Tag Archives: faculty

School’s out for the summer

The crescendo has been building for a couple of weeks.

I typically give my very best ideas away to my students, and usually this makes me happy. They gratefully consume my ideas all year long, digest them, rework them, and pour out the results (which are fabulous!) but now it’s summer and I’m ready to blow up my raft and go float in the pool. I’ve just completed my eleventh year as a full-time middle and high school art teacher at a college preparatory school in the Dallas metroplex. Over the last few weeks, I’ve immersed myself into throngs of contemporary art fairs for the reason of finding inspiring ideas, not only to try for myself, but to tweak into becoming classroom projects. This is primarily how I develop my art curriculum. I go out and experience art in the world around me.

One of the most wonderful, healing things about teaching is that, at the beginning of each year, you get to start a clean slate. It’s brand new. Each new school year is about creating and giving away your best ideas for a specific amount of time. At the end of a year, it’s over and you put the slate away. If there are projects that didn’t turn out so well, you never have to do them again. Years ago, I remember singing at the top of my lungs, Alice Cooper’sSchool’s Out, at the end of May:

No more pencils,

No more books,

No more teacher’s dirty looks.

Admittedly, I’ve probably given my share of dirty looks this year (I assure you I’ve also given truckloads of smiles and hugs too) but now, it’s time to rest. I get to start over with a clean slate full of new possibilities next August. It is a wonderfully refreshing concept. Each day we wake up we should be grateful because, like teaching, we get to start over. We get the opportunity to turn over a new leaf. To listen more. To love more. To forgive more. We can take a walk down a new path and try new approaches to life. Each day we wake up we are given the possibility to be more courageous and more mindful of the earth and others.

I’ve always hoped to make a difference in someone’s life; this adds purpose to my life. I want to have an impact on others to show them their potential and express how much they matter. Teaching allows me to do that. If I can see evidence that I’ve influenced even one child to dream and reach for the stars, I feel that the year has been successful. This year there are many students I feel that way about and I feel grateful and blessed. Still, I am ready to float on my raft.

This summer, when I get off the raft, I will be working on several ebooks for publication. One will be about art careers and one will be about integrating global history and culture into art curriculum. I want to inspire students, artists, art educators, parents, homeschool teachers, administrators and even school districts. Sadly, from my experience I’ve learned that much of the public, including students and parents, do not know about the importance of an art education in the 21st century. In general people don’t understand how lucrative and satisfying a career in the arts can be.

Two years ago, I was invited to become a member of the Nasher Sculpture Center’s Teacher Advisory Board. I gratefully accepted the position and have been honored to share this board membership with a few other teachers who strive to inspire.
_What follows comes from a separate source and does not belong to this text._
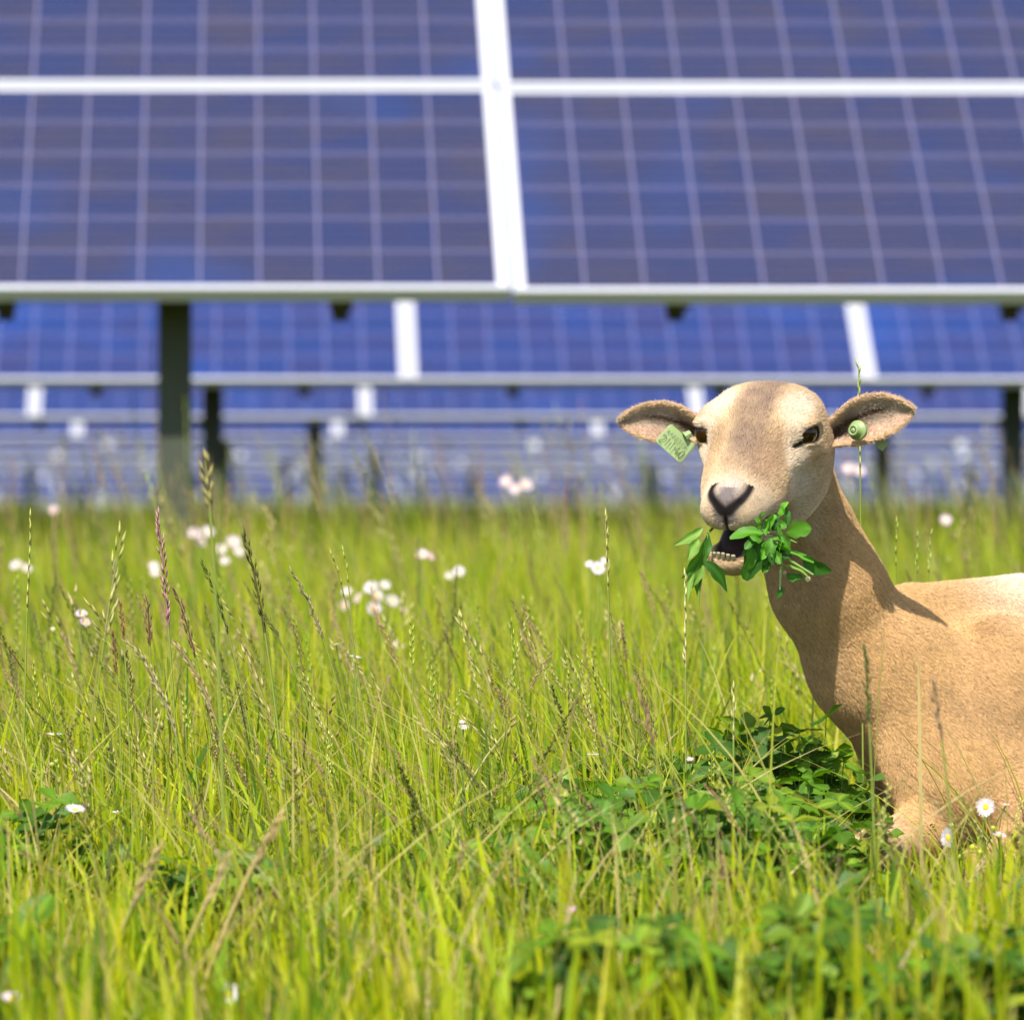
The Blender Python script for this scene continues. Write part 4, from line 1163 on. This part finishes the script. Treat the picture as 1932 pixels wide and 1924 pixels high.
fleabane(10.5, [(101, 962, .010, (0, -.8, .5), .6)], 'single blurred pinkish daisy above the grass at the upper left')
fleabane(9.0, [(30, 1066, .011, (-.3, -.6, .6), .3), (50, 1072, .010, (.3, -.6, .6), .2)], 'blurred white daisies at the left edge level with the tip of the grass')
fleabane(8.0, [(797, 1046, .0105, (-.2, -.7, .7), .6), (812, 1050, .007, (.5, -.6, .5), .8)], 'pink and white blurred daisy standing alone above the centre of the grass')
fleabane(8.6, [(866, 1078, .010, (0, -.8, .6), .1), (848, 1086, .008, (0, -.8, .6), 0)], 'faint pale blurred daisy right of the lone pink and white one')
fleabane(7.0, [(1128, 1072, .0105, (0, -.9, .5), .3), (1140, 1058, .006, (.2, -.7, .6), .1), (1112, 1064, .006, (-.4, -.7, .6), .2)], 'blurred white daisy between the image centre and the mouth of the sheep')
fleabane(10.5, [(955, 908, .014, (-.3, -.8, .5), .5), (992, 914, .015, (.3, -.8, .5), .3), (972, 922, .012, (0, -.9, .4), .4)], 'blurred pink and white daisies standing above the horizon of the grass at the centre')
fleabane(9.8, [(1600, 884, .012, (-.3, -.8, .5), .6), (1620, 888, .014, (.3, -.8, .5), .4)], 'blurred pinkish daisies behind the neck of the sheep, under the ear')
fleabane(9.0, [(1784, 981, .011, (0, -.8, .5), .5)], 'blurred pale daisy above the back of the sheep')
fleabane(7.4, [(745, 1217, .008, (0, -.6, .8), .1), (757, 1219, .007, (.3, -.6, .8), .3)], 'two small blurred daisies under the largest cluster')
fleabane(9.5, [(1155, 1000, .007, (0, -.6, .8), .2)], 'tiny blurred daisy just above and right of the image centre') if False else None

# --- single grass stalks that stand out
def stalk(tip, low, Y, kind, c, label, hl, sc=(.30, .37, .06), size=1.0, bend=.0, dY=0.0, r0=.0011):
    """tip and a lower point give the lie of the stem; hl = head length in metres"""
    T = W(*tip, Y); Lw = W(*low, Y+dY); d = Lw-T
    zg_ = float(ground_z(0, Y))
    k = (T[2]-zg_+.01)/(-d[2]) if d[2] < -.01 else 2.0
    k = min(k, 2.6)
    Bp = T+d*k; Bp = np.array([Bp[0]*.65+Lw[0]*.35, Bp[1], zg_-.01])
    t = np.linspace(0, 1, 24)[:, None]
    mid = Lw + (Lw-T)*.12 + np.array([bend, 0, 0])
    P = (1-t)**2*Bp + 2*t*(1-t)*mid + t**2*T
    root = empty('grass_stalk', Bp, label, 'grass stalk', 'single grass stalks with seed heads')
    seg = np.concatenate([[0], np.cumsum(np.linalg.norm(np.diff(P, axis=0), axis=1))]); S = seg[-1]
    i0 = int(np.searchsorted(seg, S-hl))
    mb = MB(); mb.tube(P[:i0+1], np.linspace(r0, r0*.65, i0+1)*size, 4, sc); mb.build('stem', M_SEED, root, loc=Bp)
    size *= 1.3; mh = MB(); mh.tube(P[i0:], np.linspace(r0*.6, r0*.25, len(P)-i0)*size, 4, np.asarray(c)*.8)
    head_mesh(mh, P[i0:], kind, c, rs, size); mh.build('seed_head', M_SEED, root, loc=Bp)
    return root
TANC = (.52, .38, .17); DKG = (.11, .15, .03); BRN = (.20, .10, .06); PNK = (.46, .24, .24); PALE = (.52, .50, .16)
stalk((58, 975), (48, 1200), 5.5, 'rye', (.50, .50, .12), 'upright yellow-green ryegrass spike at the far left edge', .115, size=1.3)
stalk((228, 1018), (188, 1210), 5.8, 'brome', (.48, .46, .16), 'pale loose brome head beside the tall pink spike', .13, size=1.2)
stalk((298, 972), (324, 1200), 5.45, 'fescue', PNK, 'tall slender pink grass spike left of the thick dark post', .125, size=1.5)
stalk((330, 1114), (388, 1250), 5.3, 'fescue', BRN, 'rusty brown grass head leaning left just right of the pink spike', .075, size=1.2)
stalk((382, 1062), (455, 1205), 5.35, 'fescue', DKG, 'dark green grass head leaning left, first right of the rusty brown one', .085, size=1.2)
stalk((461, 1008), (512, 1185), 5.2, 'fescue', (.13, .13, .03), 'large dark arching grass head, tallest of the leaning ones', .11, size=1.6)
stalk((500, 1160), (590, 1280), 5.2, 'fescue', (.16, .17, .05), 'thin dark grass stem leaning left below the large arching head', .03, size=1.1)
stalk((278, 1130), (286, 1230), 5.25, 'fescue', BRN, 'short dark brown upright head under the pink spike', .055, size=1.2)
stalk((225, 1138), (240, 1200), 5.3, 'fescue', (.34, .17, .07), 'reddish head, left one of the brown heads under the brome', .05, size=1.1)
stalk((213, 1195), (226, 1280), 5.2, 'fescue', (.27, .13, .07), 'reddish-brown head, lowest of the brown heads at the left', .05, size=1.1)
stalk((550, 1078), (640, 1210), 5.3, 'fescue', (.36, .30, .16), 'grey-tan grass head leaning left, in front of the largest daisy cluster', .09, size=1.2)
stalk((624, 1045), (672, 1140), 5.6, 'rye', (.40, .38, .09), 'slim olive head crossing the left side of the largest daisy cluster', .06, size=1.0)
stalk((648, 1038), (668, 1130), 5.7, 'rye', (.46, .48, .10), 'slim bright green head just right of the olive one by the daisy cluster', .05, size=1.0)
stalk((242, 1213), (330, 1280), 5.1, 'fescue', (.50, .42, .22), 'long pale grass head bowing far to the left', .12, size=1.3)
stalk((335, 1218), (420, 1310), 5.1, 'fescue', (.50, .38, .20), 'long tan grass head bowing left beside the pale bowing one', .09, size=1.3)
stalk((1142, 974), (1150, 1120), 5.6, 'rye', PALE, 'upright pale ryegrass spike between the image centre and the sheep', .085, size=1.3)
stalk((1620, 690), (1625, 985), 5.65, 'rye', (.44, .52, .10), 'tall green ryegrass spike rising behind the tagged right-hand ear', .14, size=1.3)
stalk((386, 868), (408, 990), 4.6, 'fescue', (.40, .36, .12), 'blurred tan head standing in front of the second dark post', .055, size=1.8)
stalk((1293, 1085), (1294, 1260), 5.3, 'rye', (.66, .58, .28), 'pale straw-coloured spike hanging straight below the mouth of the sheep', .10, size=1.2)
stalk((1384, 1300), (1384, 1400), 5.1, 'rye', (.62, .58, .25), 'short bleached spike above the dark clover', .055, size=1.3)
stalk((530, 1540), (440, 1680), 4.25, 'fescue', (.60, .45, .20), 'out of focus straw stalk leaning right at the lower left, highest of three', .05, (.50, .40, .14), 1.5, r0=.002)
stalk((430, 1618), (330, 1820), 4.2, 'fescue', (.60, .46, .22), 'out of focus straw stalk leaning right, middle one of three at the lower left', .05, (.46, .40, .12), 1.4, r0=.0018)
stalk((302, 1598), (220, 1760), 4.3, 'fescue', (.56, .42, .22), 'out of focus straw stalk leaning right, leftmost of three', .06, (.42, .40, .10), 1.4, r0=.0018)
stalk((1862, 1618), (1760, 1760), 4.75, 'fescue', (.62, .50, .25), 'pale straw stalk leaning right under the daisies in front of the sheep', .03, (.55, .45, .16), 1.2, r0=.0018)
stalk((1632, 1225), (1646, 1440), 4.7, 'fescue', DKG, 'blurred dark green head in front of the neck of the sheep', .07, size=1.3)
stalk((1760, 1288), (1790, 1440), 4.6, 'fescue', (.36, .24, .13), 'blurred brown head in front of the shoulder of the sheep', .06, size=1.3)
stalk((1200, 1285), (1250, 1420), 4.6, 'fescue', (.36, .22, .12), 'blurred reddish head leaning left at the image centre right', .07, size=1.3)
stalk((1692, 985), (1688, 1130), 5.9, 'rye', (.36, .44, .07), 'green ryegrass tip above the neck of the sheep, nearest to the head', .06, size=1.1)
stalk((1730, 1012), (1726, 1130), 6.0, 'rye', (.40, .46, .09), 'green ryegrass tip above the neck of the sheep, middle one', .05, size=1.1)
stalk((1756, 1008), (1748, 1130), 6.0, 'rye', (.42, .50, .10), 'green ryegrass tip above the withers of the sheep, farthest from the head', .06, size=1.1)

# --- the mouthful
def sprig(label, leaves, stems, Y, buds=()):
    c0 = W(leaves[-1][0], leaves[-1][1], Y)
    root = empty('leafy_sprig', c0, label, 'leafy sprig', 'leafy sprigs in the mouth of the sheep')
    mb = MB()
    for (u0, v0, u1, v1, w, c, dy, sh, fo) in leaves:
        a = W(u0, v0, Y+dy); b_ = W(u1, v1, Y+dy-.006)
        leaflet(mb, a, b_-a, np.array([.25, -1, .35])+rs.normal(0, .45, 3), np.linalg.norm(b_-a)*rs.uniform(.9, 1.15), w/2/1712.*rs.uniform(.8, 1.1), np.asarray(c)*rs.uniform(.7, 1.25), fo+rs.uniform(0, .35), rs.uniform(0, .5), 9, sh)
    mb.build('leaves', M_CLOVER, root, loc=c0)
    ms = MB()
    for pts, r_, c in stems: ms.tube([W(u, v, Y+dy) for u, v, dy in pts], r_, 5, c)
    for (u, v, r_, c) in buds: bud(ms, W(u, v, Y-.01), r_, c)
    ms.build('stem', M_CLOVER, root, loc=c0)
YM = YS-.085
LG, MG, DG, BG = (.20, .35, .06), (.08, .22, .022), (.035, .12, .014), (.10, .28, .022)
EX = [(1450+30*math.cos(a)*q, 1018+34*math.sin(a)*q, 1450+30*math.cos(a)*q+22*math.cos(a+d), 1018+34*math.sin(a)*q+24*math.sin(a+d)+4, 19, (MG, DG, BG)[k % 3], -.026+.02*((k*7) % 5)/5, 'oval', .3) for k, (a, q, d) in enumerate([(rs.uniform(0, 6.28), rs.uniform(.1, 1), rs.uniform(-1, 1)) for _ in range(22)])]
sprig('pale green narrow-leaved sprig hanging from the left corner of its mouth',
      [(1326, 996, 1272, 1029, 20, LG, -.005, 'lance', .25), (1328, 1020, 1287, 1094, 34, MG, -.008, 'lance', .2), (1318, 1018, 1296, 1060, 22, LG, -.012, 'lance', .3),
       (1329, 1058, 1366, 1109, 26, DG, -.008, 'lance', .15), (1322, 1052, 1300, 1126, 17, LG, -.004, 'lance', .3), (1324, 1058, 1321, 1128, 20, MG, .0, 'lance', .2),
       (1326, 1066, 1316, 1110, 22, LG, -.008, 'lance', .25), (1334, 1004, 1330, 1056, 22, DG, .0, 'lance', .3)],
      [([(1345, 996, .03), (1334, 1008, 0), (1329, 1056, 0), (1319, 1120, 0), (1318, 1145, 0)], [.0015, .0014, .0012, .001, .0008], (.22, .34, .06))], YM)
sprig('bushy bright green sprig with rounded leaves hanging from the right side of its mouth',
      EX + [(1441, 1006, 1386, 1008, 30, BG, -.020, 'oval', .15), (1440, 1020, 1404, 1078, 46, DG, -.012, 'oval', .15), (1452, 1020, 1440, 1072, 38, MG, -.016, 'oval', .2),
       (1456, 1015, 1446, 1048, 24, BG, -.022, 'oval', .2), (1474, 974, 1477, 949, 22, BG, -.014, 'oval', .4), (1478, 956, 1486, 990, 16, DG, -.016, 'oval', .4),
       (1484, 1004, 1529, 1002, 40, BG, -.016, 'oval', .12), (1466, 992, 1472, 1040, 36, BG, -.024, 'oval', .2), (1452, 978, 1438, 1004, 20, MG, -.020, 'oval', .3),
       (1460, 970, 1452, 1000, 20, BG, -.018, 'oval', .3), (1470, 1010, 1490, 1040, 24, MG, -.020, 'oval', .3), (1488, 1042, 1532, 1058, 26, MG, -.010, 'oval', .2), (1515, 1050, 1560, 1078, 30, DG, -.010, 'oval', .12),
       (1484, 1088, 1510, 1086, 18, DG, -.006, 'oval', .2), (1449, 1052, 1442, 1078, 18, MG, -.014, 'oval', .2), (1474, 1104, 1470, 1124, 12, DG, -.004, 'oval', .2), (1444, 996, 1462, 972, 18, DG, -.010, 'oval', .3),
       (1474, 1066, 1534, 1084, 13, LG, -.014, 'lance', .3), (1416, 1030, 1412, 1070, 24, MG, -.016, 'oval', .2), (1462, 1030, 1470, 1062, 20, DG, -.008, 'oval', .2)],
      [([(1400, 1015, .05), (1440, 1000, 0), (1462, 985, -.012), (1475, 970, -.012)], [.0014, .0014, .0012, .0008], (.16, .30, .05)),
       ([(1410, 1020, .05), (1452, 1030, -.01), (1476, 1048, -.014), (1534, 1084, -.012)], [.0015, .0016, .0016, .0012], (.32, .44, .14)),
       ([(1470, 1040, -.01), (1474, 1062, -.012), (1471, 1112, -.008)], [.0016, .0018, .0012], (.42, .50, .24)),
       ([(1440, 1002, 0), (1490, 1018, -.014), (1503, 1024, -.016)], [.0012, .001, .0007], (.22, .36, .07))], YM-.012,
      [(1524, 1092, .0032, (.72, .62, .68)), (1480, 1080, .0025, (.6, .45, .4))])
We have assisted the Nasher Education Department in many ways including the expansion of new activities and workshops for the public, as well as curriculum development and printed material. Through the continued dialogue at our monthly meetings I have expressed the need specifically for art career education. Together we have researched this and I have presented the collected material to administrators, faculty and parents. After learning more through my presentation, everyone is excited and hopeful about college and career prospects for students of all ages. I want to make this research available to more people who can use it and create possibilities for their own lives or the lives of others.

As this school year comes to a close, I want to share an excellent video produced by the Exxon Mobile Corporation. As you watch it, I hope teachers you learned from will come to mind. I want to encourage you to write them an email. Search for them on facebook. Actually go buy a stamp and send them a card. Tell them how important they have been to you. I promise; it will make their day.

(Thank you Mrs. Majors, Mrs. Cuniff, Gloria Ball, Mrs. Simpson, Judith d’Agostino, Dr. Dianne Strickland, Jackie Snyders, Cynthia Bylander, Jeff Johnston, Dr. David Quick, Tanya Synar and all my fellow colleagues. You all poured into me and I really appreciate it and love you for it.)